I'll take this one. We are constantly evaluating multiple opportunities, and we cannot comment on the details.

Operator

Okay, thank you. If there are any additional questions, please press Star two or feel free to ask in the chat box. We'll just give a moment or so for going on to the next questions. Okay, we have a follow-up question from Piotr Poniatowski. A little bit more color about any new games?

Wojciech Wronowski
CEO, Huuuge

So we are working on four games at the very moment. Two of them are currently in soft-launch, and one will enter a soft-launch in the next three to four weeks. It's too early to discuss very specific details. If there will be some kind of a commercial success, we are going to definitely update everyone about the progress.

Operator

Okay, thank you very much. We'll just give another few more minutes for additional questions to be answered. Please stand by for any additional questions. We're just considering a few more questions. Please stand by on the line. Okay, we have a question from Ms. Maria Mickiewicz from Wood. Could you please comment on the trading update year to date? What scale of year-on-year pressure on revenues are you seeing?

Maciej Hebda
Head of Investor Relations, Huuuge

Okay, so perhaps I'll take this one. This is Maciej here. So first of all, we will actually report our preliminary Q1 revenue in around three weeks or so, so the news will be out shortly.
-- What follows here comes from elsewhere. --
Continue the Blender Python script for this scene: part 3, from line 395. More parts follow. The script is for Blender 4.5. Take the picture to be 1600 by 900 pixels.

And all of you are most likely following the Sensor Tower reports and other external providers of data, so it's probably not a surprise that we are seeing a slight decline in Q1 so far versus Q4. I would say that this is somewhat a seasonal effect, but also as we are guiding for the full year, we expect the first half of the year to be slightly weaker than the second half. And this is mostly driven by the calendar of our future rollout.

Operator

Okay, thank you very much. Please stand by for additional questions. Okay, thank you very much. It looks like we have no further questions. I'll be passing the line to the Huuuge Games team for their concluding remarks.

Wojciech Wronowski
CEO, Huuuge

Thank you. We really appreciate your support and feedback. Thank you for joining and spending the time with us. Please join our next quarterly update. Thank you. Bye.

Operator

Thank you very much. This concludes today's conference call. We'll now be closing all the lines. Thank you and goodbye.